+++ Data supplied

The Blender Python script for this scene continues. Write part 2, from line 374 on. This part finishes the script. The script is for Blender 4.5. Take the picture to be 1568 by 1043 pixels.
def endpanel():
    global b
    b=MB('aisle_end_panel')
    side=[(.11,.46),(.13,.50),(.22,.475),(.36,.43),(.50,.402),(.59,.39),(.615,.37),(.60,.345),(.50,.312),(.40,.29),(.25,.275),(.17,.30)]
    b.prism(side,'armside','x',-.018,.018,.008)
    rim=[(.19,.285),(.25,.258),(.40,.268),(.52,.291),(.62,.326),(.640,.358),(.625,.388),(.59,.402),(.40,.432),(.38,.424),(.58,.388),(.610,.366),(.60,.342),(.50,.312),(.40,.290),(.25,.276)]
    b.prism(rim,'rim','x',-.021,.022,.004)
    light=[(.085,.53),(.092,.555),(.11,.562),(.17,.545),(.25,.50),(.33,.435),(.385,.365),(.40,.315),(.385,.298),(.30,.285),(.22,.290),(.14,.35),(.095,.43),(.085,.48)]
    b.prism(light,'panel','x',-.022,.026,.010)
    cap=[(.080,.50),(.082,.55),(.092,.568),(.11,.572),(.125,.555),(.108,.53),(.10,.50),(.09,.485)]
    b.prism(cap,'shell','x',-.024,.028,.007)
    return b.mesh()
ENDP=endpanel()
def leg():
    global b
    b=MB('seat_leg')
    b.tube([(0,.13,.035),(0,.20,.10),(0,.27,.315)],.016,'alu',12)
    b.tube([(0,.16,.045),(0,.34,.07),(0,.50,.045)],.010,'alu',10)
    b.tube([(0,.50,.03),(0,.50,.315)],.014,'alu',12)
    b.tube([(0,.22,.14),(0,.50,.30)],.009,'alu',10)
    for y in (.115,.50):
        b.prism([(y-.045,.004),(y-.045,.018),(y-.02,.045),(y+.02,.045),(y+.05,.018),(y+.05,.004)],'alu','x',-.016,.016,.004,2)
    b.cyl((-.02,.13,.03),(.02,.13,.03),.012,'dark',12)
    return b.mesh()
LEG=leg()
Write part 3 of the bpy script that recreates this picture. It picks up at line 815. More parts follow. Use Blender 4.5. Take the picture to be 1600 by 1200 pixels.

++++++

*What you are asked to do:*
Count the lines of the data that include the string "this", and give only that number.

*Right answer:*
2